Singtel drives maiden run of Ericsson’s 5G tech at Singapore GP

Singtel powered seamless 5G experiences and festivities along the Marina Bay Street Circuit in early October during the Singapore Grand Prix Season 2022, by leveraging Ericsson’s 5G end-to-end network slicing with Dynamic Radio Resource Partitioning during the event.

This made Singtel the first communications service provider in the world to use Ericsson’s Dynamic Radio Resource Partitioning feature to deliver end-to-end network slicing in a live 5G Standalone network.

Ericsson’s end-to-end network slicing solution also included cloud-native capabilities to create a dedicated slice of its network that was reserved for subscribers of Sports Plus on Singtel’s app marketplace, CAST. 

This meant subscribers could enjoy seamless video streaming of the action of the high-velocity race from wherever they were. The network delivered the live content even in congested areas along the Marina Bay Street Circuit due to the dedicated capacity being allocated to the service.

In July, Singtel announced that it had achieved over 95% 5G Standalone nationwide coverage,  three years ahead of the regulator’s deadline.

“With the world’s first application of end-to-end network slicing technology to our CAST app, we were able to provide F1 fans a superior viewing experience of the action on the track and enhance the experience of 5G race-related activations held across the island,” said Singtel Group CTO Mark Chong.

Network slicing is a key feature of 5G deployments. Ericsson has ongoing 5G network slicing engagements for RAN, core network and orchestration across the globe. 

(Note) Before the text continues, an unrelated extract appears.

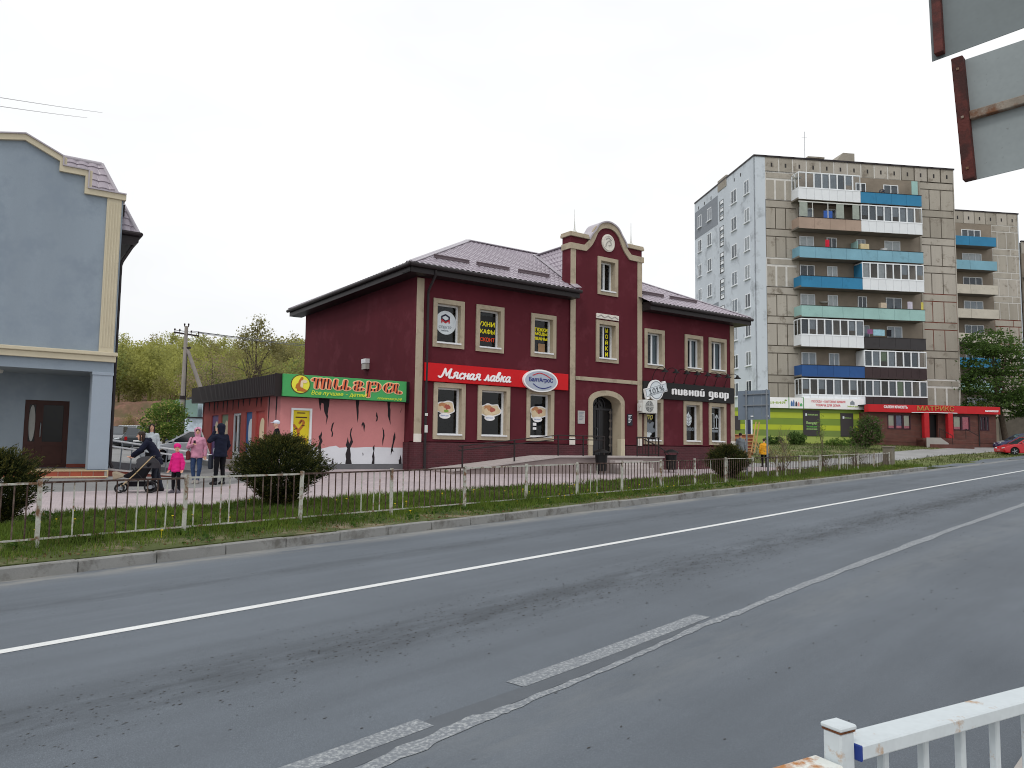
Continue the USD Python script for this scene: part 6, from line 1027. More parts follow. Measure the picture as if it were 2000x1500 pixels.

These involve diverse use cases in the consumer segment, enterprises/industry verticals such as video-assisted remote operations, AR/VR, TV/Media for sports event streaming, cloud gaming, smart city, and applications for Industry 4.0 and public safety.

Martin Wiktorin, head of Ericsson Singapore, said that with Singtel CAST subscribers being assigned the premium slice, they were able to enjoy the full race via seamless video streaming even in congested areas along the F1 race. Around 302,000 fans turned up for the Singapore Grand Prix this year.

Network slicing creates a logically separated, self-contained slice of the network, offering differentiated service performance with prioritised assurance on speed, latency and reliability. 

Dynamic Radio Resource Partitioning is a software solution that allocates spectrum resources at millisecond level scheduling.

Singtel’s high-speed, low-latency 5G network with edge cloud and network slicing capabilities enables functions like real-time computing, data storage, data analytics and AI services at the edge – bringing to life more mission-critical enterprise applications like automated quality inspection in factories, smart city planning, connected self-driving vehicles to supercharged IoT and others.